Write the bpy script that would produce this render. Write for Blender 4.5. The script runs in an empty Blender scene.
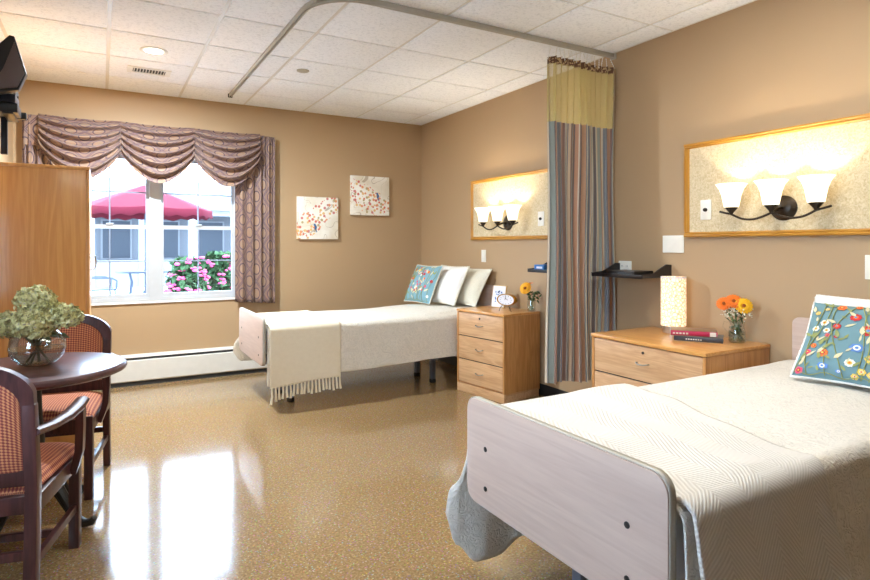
import bpy, bmesh, math, random
from math import sin, cos, pi, radians, sqrt, atan2, exp
from mathutils import Vector, Matrix, Euler
random.seed(7)
C = bpy.context.scene.collection
S = bpy.context.scene

# ------------------------------------------------------------------ camera, world, sun, exposure
cam_d = bpy.data.cameras.new('camera'); cam = bpy.data.objects.new('camera', cam_d); C.objects.link(cam)
cam_d.sensor_fit = 'HORIZONTAL'; cam_d.sensor_width = 36.0
cam_d.lens = 582.36/870*36; cam_d.shift_y = -45.3/870
cam_d.clip_start = 0.05; cam_d.clip_end = 300
cam.location = (0, 0, 1.31); cam.rotation_euler = (pi/2, 0, -0.520296)
S.camera = cam
S.view_settings.view_transform = 'Standard'; S.view_settings.look = 'None'
S.view_settings.gamma = 1.0; S.view_settings.use_curve_mapping = False
S.view_settings.exposure = 0.62
S.cycles.transparent_max_bounces = 24

w = bpy.data.worlds.new('sky'); S.world = w; w.use_nodes = True
bg = w.node_tree.nodes['Background']
bg.inputs[0].default_value = (0.54, 0.74, 1.0, 1); bg.inputs[1].default_value = 15.0

sun_d = bpy.data.lights.new('sun', 'SUN'); sun = bpy.data.objects.new('sun', sun_d); C.objects.link(sun)
sun_d.energy = 3.0; sun_d.angle = radians(2); sun_d.color = (1, 0.96, 0.9)
sun.rotation_euler = (radians(48), 0, radians(25))      # shines over the roof onto the courtyard, away from the window

XL, XR, YB, YF, ZC = -0.66, 3.328, 6.1345, -2.6, 2.74
XJ, YJ = -1.30, 4.36                                     # the side wall steps back beside the table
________
**STATED TASK**
From the material above, copy everything exactly but the pictures.

**ANSWER TO THIS PROBLEM**
Write the bpy script that would produce this render. Write for Blender 4.5. The script runs in an empty Blender scene.
import bpy, bmesh, math, random
from math import sin, cos, pi, radians, sqrt, atan2, exp
from mathutils import Vector, Matrix, Euler
random.seed(7)
C = bpy.context.scene.collection
S = bpy.context.scene

# ------------------------------------------------------------------ camera, world, sun, exposure
cam_d = bpy.data.cameras.new('camera'); cam = bpy.data.objects.new('camera', cam_d); C.objects.link(cam)
cam_d.sensor_fit = 'HORIZONTAL'; cam_d.sensor_width = 36.0
cam_d.lens = 582.36/870*36; cam_d.shift_y = -45.3/870
cam_d.clip_start = 0.05; cam_d.clip_end = 300
cam.location = (0, 0, 1.31); cam.rotation_euler = (pi/2, 0, -0.520296)
S.camera = cam
S.view_settings.view_transform = 'Standard'; S.view_settings.look = 'None'
S.view_settings.gamma = 1.0; S.view_settings.use_curve_mapping = False
S.view_settings.exposure = 0.62
S.cycles.transparent_max_bounces = 24

w = bpy.data.worlds.new('sky'); S.world = w; w.use_nodes = True
bg = w.node_tree.nodes['Background']
bg.inputs[0].default_value = (0.54, 0.74, 1.0, 1); bg.inputs[1].default_value = 15.0

sun_d = bpy.data.lights.new('sun', 'SUN'); sun = bpy.data.objects.new('sun', sun_d); C.objects.link(sun)
sun_d.energy = 3.0; sun_d.angle = radians(2); sun_d.color = (1, 0.96, 0.9)
sun.rotation_euler = (radians(48), 0, radians(25))      # shines over the roof onto the courtyard, away from the window

XL, XR, YB, YF, ZC = -0.66, 3.328, 6.1345, -2.6, 2.74
XJ, YJ = -1.30, 4.36                                     # the side wall steps back beside the table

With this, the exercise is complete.